▶ [YOUR INSTRUCTIONS] Write out the listing, please, but only from its first line through the line containing "box('door_frame', DX1 + .19, 2.2, YB", exactly as given and without pictures.
begin
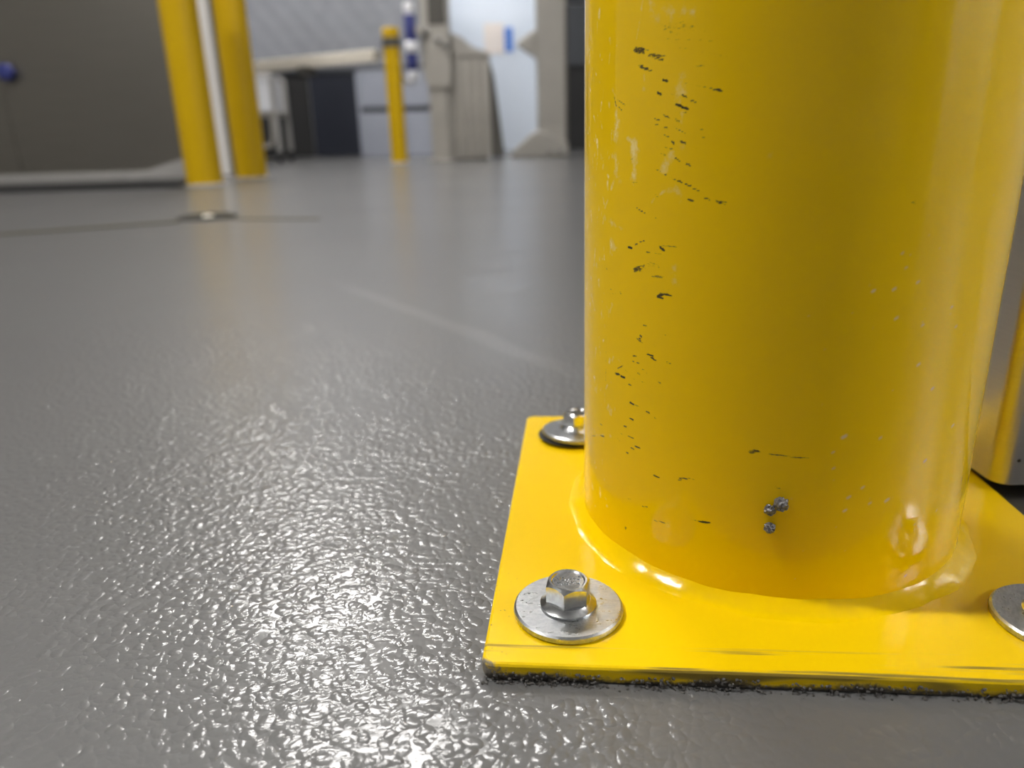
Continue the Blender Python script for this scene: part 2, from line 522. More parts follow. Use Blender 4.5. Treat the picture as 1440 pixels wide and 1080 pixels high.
# dark low door left of the boards
d1 = thing('door_1', 'dark navy double door set low in the blue-grey back wall', 'door', (0, 0, 0))
del d1['category']; del d1['label']; struct(d1)
box('door_leaf', -1.98, -1.50, YB - .03, YB, 0.01, 0.82, M['navy'], d1, 0.004)
box('door_leaf', -2.55, -1.99, YB - .022, YB, 0.01, 0.82, M['black'], d1, 0.004)
box('door_frame', -1.50, -1.47, YB - .05, YB, 0.0, 0.84, M['lower_panel'], d1)
box('door_frame', -2.58, -1.47, YB - .05, YB, 0.82, 0.845, M['char'], d1)
# black doorway behind the bollard
d2 = thing('door_2', '', '', (0, 0, 0))
del d2['category']; del d2['label']; struct(d2)
box('door_leaf', DX1 + .215, 1.35, YB - .03, YB, 0.005, 0.82, M['black'], d2, 0.004)
box('door_leaf', 1.36, 2.2, YB - .03, YB, 0.005, 0.82, M['black'], d2, 0.004)
box('door_frame', DX1 + .19, DX1 + .215, YB - .05, YB, 0, 0.86, M['jamb'], d2)
box('door_frame', DX1 + .19, 2.2, YB - .05, YB, 0.82, 0.86, M['char'], d2)

# floor joint and its sealant, dark track along the steel panel
def strip(name, a, b, w, z0, z1, mat, parent):
    a = Vector(a); b = Vector(b); d = (b - a).normalized(); n = Vector((-d.y, d.x)) * w / 2
    return slab(name, [tuple(a - n), tuple(b - n), tuple(b + n), tuple(a + n)], z0, z1, mat, parent)
strip('joint_sealant', (-2.4, 1.09), (-0.80, 1.865), 0.015, -0.002, 0.0030, M['sealant'], floor)
strip('joint_sealant', (-0.71, 1.905), (-0.45, 1.83), 0.012, -0.002, 0.0020, M['sealant'], floor)
strip('floor_track', (-5.5, 3.50), (-1.44, 3.46), 0.10, -0.002, 0.026, M['black'], floor)

# ------------------------------------------------------------------ the near bollard
BX, BY, R = 0.11746, 0.32450, 0.084
ROT = -0.09725
PT = 0.007                      # base plate thickness
HALF = 0.1203
bollard = thing('safety_bollard', 'large scuffed yellow steel bollard bolted down in the foreground by a square base plate', 'bollard', (BX, BY, 0))

# marks on the paint, in mm: arc along the wall, height (start, end), width, strength
DARK = [(-78.9,215.2,-55.6,211.9,2.48,0.4),(-77.5,210.8,-50.8,207.5,0.45,0.35),(-74,213.1,-64.2,210.7,1.13,0.35),(-86.1,208.6,-79.2,206.7,1.81,0.95),(-79.2,206.3,-71.9,204.4,1.81,0.85),(-84,202.8,-77.4,201.6,1.13,0.9),(-69.3,207.9,-48.7,202.7,0.45,0.35),(-59.7,201.1,-56.8,200.8,0.56,0.4),(-72.2,197.7,-70.4,197.2,0.68,0.9),(-66.6,196.8,-49.9,193,0.34,0.45),(-53.6,193.7,-50.3,193,0.79,0.9),(-74.4,193.8,-72.9,193.2,0.68,0.9),(-73,193.5,-63.8,192.2,0.23,0.4),(-64.3,192.4,-62.7,191.7,0.56,0.8),(-61.1,190.6,-59.3,190.1,0.56,0.7),(-66.5,189.6,-64.7,189.2,0.79,0.95),(-64.3,188.7,-62,188.1,0.79,0.95),(-65.3,187.2,-62.5,187,0.34,0.5),(-97.5,193.7,-95.8,190.3,0.45,0.7),(-95.3,192.6,-90.1,190.5,0.68,0.5),(-94.3,190.2,-92.2,188.7,0.56,0.7),(-71.7,186.6,-68.5,185.3,0.79,0.6),(-66.6,184.9,-65,184.3,0.68,0.6),(-75.3,185.4,-73.1,184.8,0.56,0.7),(-75,183.7,-73.7,183.4,0.45,0.7),(-71,182.6,-69.5,182.2,0.56,0.7),(-67.2,182.5,-62.1,180.3,0.45,0.5),(-70.9,179.9,-69.1,179.5,0.56,0.6),(-57.2,181.5,-56.2,181.3,0.56,0.5),(-56.6,179.4,-55.6,178.9,0.56,0.5),(-67.7,177.9,-66.8,177.1,0.68,0.8),(-64.1,177.8,-62.3,177.3,0.68,0.8),(-71.9,176.3,-66.7,175.3,0.56,0.4),(-72.4,174,-68.8,173.4,0.9,0.35),(-59.4,175.7,-57.3,175.3,0.56,0.3),(-66,172.6,-64.1,171.3,0.45,0.8),(-61.7,170.7,-60.3,170.1,0.68,0.7),(-74.9,169.1,-71.5,167.8,0.45,0.5),(-70.3,167.1,-69.5,166.8,0.45,0.7),(-68.3,166.2,-65.7,165.5,0.45,0.6),(-64.9,165.2,-62.9,164.5,0.56,0.85),(-61.8,164,-59.7,163.4,0.56,0.85),(-58.7,162.7,-56.6,161.9,0.56,0.7),(-54.5,159.7,-52.7,159.1,0.56,0.7),(-51.1,158.8,-46.6,157.6,1.02,0.85),(-60.5,159,-58.5,158.6,0.68,0.7),(-86.9,163.8,-82.1,163.8,0.56,0.5),(-86.4,172.1,-85.3,171.8,0.45,0.5),(-82.8,155,-78.1,153.3,0.45,0.8),(-74,160,-72.7,159.4,0.56,0.6),(-73.7,152,-73.3,151.8,0.56,0.6),(-59.3,155.2,-51.4,155.2,0.45,0.25),(-86.9,140.4,-84.9,140.2,0.79,0.9),(-83.1,141.7,-81.9,142.2,0.56,0.8),(-80.8,142.8,-78.6,143.6,0.56,0.7),(-71.7,142.4,-61.3,143,1.13,0.6),(-71,141.8,-69.2,140.9,0.9,0.8),(-77.3,139.7,-75.7,139.5,0.56,0.7),(-73.4,139.5,-69.7,139.7,0.45,0.5),(-84.3,132.2,-77.1,133.6,2.26,0.8),(-78.6,135.5,-69.5,134.9,2.03,0.4),(-74.4,131.1,-68.8,131.3,0.68,0.7),(-101.9,130.3,-101.2,130.2,0.56,0.7),(-98.3,122.5,-97.7,122.4,0.56,0.6),(-91.5,122.3,-90.9,122.2,0.56,0.7),(-80.3,124.2,-79.6,124.2,0.45,0.6),(-70.9,125.2,-65.5,125,0.9,0.7),(-71.5,123.8,-69,123.6,0.79,0.8),(-71.4,124,-69.3,124.7,0.97,0.8),(-69.3,125.2,-65.2,125.1,0.77,0.8),(-72,126.1,-64.8,127.4,0.58,0.25),(-99.2,120.5,-93.2,121.7,0.48,0.35),(-77.7,111.9,-76.2,111.8,0.48,0.7),(-81.3,106.4,-78.1,105.8,1.06,0.9),(-79.4,107.7,-78.5,107.2,0.68,0.8),(-74.5,104.7,-70.6,105,1.16,0.35),(-75.5,101.2,-72.7,100.8,0.68,0.9),(-74.3,100.3,-70.9,99.3,0.68,0.85),(-83,98.7,-81,99,0.58,0.8),(-83.2,96.7,-82.3,96.6,0.58,0.7),(-80.6,96.6,-79.5,96.5,0.48,0.7),(-66.4,99.8,-64.8,99.6,0.58,0.7),(-68.7,110.1,-67.1,110,0.48,0.4),(-94,88.8,-90.7,89.1,0.97,0.9),(-92.4,91.2,-88.5,93.5,0.58,0.7),(-89.9,88.6,-87.6,88.6,0.87,0.9),(-88.5,92.7,-80,88.5,0.39,0.4),(-80.2,92.3,-78.9,92.2,0.58,0.7),(-75.7,93.8,-75.2,93.7,0.48,0.6),(-77.7,94.4,-77,94.4,0.48,0.6),(-85.1,86.7,-83.7,86.6,0.58,0.8),(-78.8,89.5,-74.5,89.3,0.48,0.45),(-69.7,91.3,-68.8,91.1,0.58,0.8),(-84,79.2,-82.1,78.9,0.77,0.95),(-82.1,78.9,-77.8,78.7,0.39,0.7),(-75.3,77.9,-73.5,77.7,0.58,0.8),(-83.8,72.5,-81.9,72.3,0.68,0.9),(-71.1,76.3,-70,76.3,0.48,0.7),(-87.5,68,-85.8,68.2,0.58,0.8),(-116.7,52.8,-110.4,55.1,0.48,0.7),(-106.4,57.1,-101.8,58.1,0.58,0.8),(-106.5,62.3,-103.7,62.7,0.48,0.6),(-115.1,62.2,-106.5,63.2,0.48,0.25),(-90,63.9,-86.2,64.4,0.48,0.35),(-85,64.4,-81.6,64.5,0.48,0.8),(-91.6,60.8,-89.9,60.6,0.48,0.5),(-80.4,61.5,-78.1,61.5,0.77,0.9),(-82.9,59.9,-81.1,59.8,0.58,0.8),(-85.5,56.9,-84.5,56.9,0.58,0.8),(-70.4,52.2,-67.9,52,0.68,0.85),(-59.5,53.4,-58,53.9,0.48,0.6),(-59,54.5,-54.6,55.4,0.58,0.8),(-54.6,55.4,-50.9,55.8,0.19,0.4),(-33.9,70.7,-29.5,71,1.35,0.9),(-29.9,70.9,-10.9,69.7,0.48,0.7),(-23.6,57.8,-21.9,57.5,0.48,0.5),(-75.7,36.5,-73,37.1,0.39,0.7),(-83.9,36.5,-82.4,36.8,0.39,0.5),(-69.4,32.5,-62.7,33.4,0.58,0.7),(-50.4,38.4,-45.8,39,0.87,0.95),(-53.3,38.5,-50.4,38.5,0.29,0.45),(-85.5,22.1,-84.6,22.2,1.45,0.9),(-80.7,25.7,-73.3,22.2,1.16,0.3),(-101.4,104.4,-101,70.5,0.29,0.35),(10.2,157.4,13.5,157.3,1.24,0.5)]
PALE = [(-110.2,223.7,-110.2,221.9,2.03,0.6),(-82.1,223.2,-84.8,211.6,1.13,0.5),(-78,221.8,-77.2,218.3,3.39,0.4),(-77.8,218,-61.5,216.9,4.51,0.28),(-95.1,185,-96.8,179.3,3.39,0.5),(-96.6,173.4,-93.6,165.5,3.95,0.4),(-85,177.3,-84.6,164.9,3.16,0.6),(-80.3,201.6,-80.5,195.4,1.81,0.3),(-65.6,197.5,-64.8,192.8,5.08,0.35),(-64.4,184.2,-64,176.2,2.26,0.3),(-67.7,173.5,-70.9,168,2.82,0.5),(-70.1,161.5,-75.4,157.5,1.13,0.4),(-68.4,162.5,-62.8,161.7,2.82,0.35),(-62.8,161.7,-63.6,157.1,1.35,0.35),(-101.3,156.5,-103.6,153.2,1.35,0.6),(-100.1,148.8,-91.3,147,2.48,0.4),(-97.7,140.6,-95.7,138.7,3.61,0.5),(-64.8,134.9,-64,130,3.39,0.25),(-35.3,174.9,-34.3,173.2,2.82,0.2),(-115.7,187.5,-113.9,185.5,1.13,0.5),(-98.2,196,-97.2,194.1,1.35,0.5),(-88.1,179.2,-82.1,174.9,1.81,0.5),(-120.1,219.4,-118,212.4,0.9,0.5),(-122.1,205,-120.6,196.8,0.9,0.5),(-113.9,182.4,-112.2,177.3,0.79,0.6),(-117.2,172,-115.2,164.7,0.9,0.5),(-118.9,151.4,-118,147,0.9,0.5),(-113,136.5,-114.6,129.4,1.13,0.5),(-118.5,124.2,-116.3,117.5,1.35,0.5),(-70.1,148.7,-69.5,148.2,1.13,0.3),(-64.7,190.2,-64,185.9,1.58,0.3),(-117.8,117,-112.8,110.9,0.77,0.6),(-119.4,104.2,-121.4,95.3,0.87,0.5),(-126.5,87.4,-123.5,77.2,0.87,0.45),(-123.4,68.3,-120.9,60.1,0.77,0.5),(-110.4,55.6,-101.8,58.8,1.55,0.5),(-99.7,99.3,-87.7,92.9,0.39,0.4),(-102.9,107.1,-101.8,105.3,0.58,0.4),(-93.6,76.1,-93.6,72.5,0.58,0.5),(-127.9,46.8,-123,42.9,0.97,0.4),(-25.8,70.1,-22.2,70.2,0.39,0.5)]
SPECK = [(45.4,76.1,1.07),(32.4,65.1,1.07),(17.5,51.9,1.29),(-1.9,78.2,1.29),(-5.1,72.3,0.64),(-4.3,66.1,0.64),(2.4,54.5,0.97),(1.6,49.2,0.97),(7.1,58.1,0.86),(11.3,77,0.75),(31.7,17.1,0.75),(44.1,41.8,0.54),(32.3,39.1,0.54),(10.7,51.5,0.75),(1.9,129.7,0.9),(8.9,130,0.9),(12.1,136.9,0.56),(10.1,141.7,0.56),(17.2,131.8,0.79),(11.1,120.1,0.9),(21.6,116.9,0.68),(22.3,102.9,0.9),(30.3,93.1,0.79),(33.4,121.9,0.68),(37.2,114.6,0.68)]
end
▶ [THE RESULT]
Continue the Blender Python script for this scene: part 2, from line 522. More parts follow. Use Blender 4.5. Treat the picture as 1440 pixels wide and 1080 pixels high.
# dark low door left of the boards
d1 = thing('door_1', 'dark navy double door set low in the blue-grey back wall', 'door', (0, 0, 0))
del d1['category']; del d1['label']; struct(d1)
box('door_leaf', -1.98, -1.50, YB - .03, YB, 0.01, 0.82, M['navy'], d1, 0.004)
box('door_leaf', -2.55, -1.99, YB - .022, YB, 0.01, 0.82, M['black'], d1, 0.004)
box('door_frame', -1.50, -1.47, YB - .05, YB, 0.0, 0.84, M['lower_panel'], d1)
box('door_frame', -2.58, -1.47, YB - .05, YB, 0.82, 0.845, M['char'], d1)
# black doorway behind the bollard
d2 = thing('door_2', '', '', (0, 0, 0))
del d2['category']; del d2['label']; struct(d2)
box('door_leaf', DX1 + .215, 1.35, YB - .03, YB, 0.005, 0.82, M['black'], d2, 0.004)
box('door_leaf', 1.36, 2.2, YB - .03, YB, 0.005, 0.82, M['black'], d2, 0.004)
box('door_frame', DX1 + .19, DX1 + .215, YB - .05, YB, 0, 0.86, M['jamb'], d2)
box('door_frame', DX1 + .19, 2.2, YB - .05, YB, 0.82, 0.86, M['char'], d2)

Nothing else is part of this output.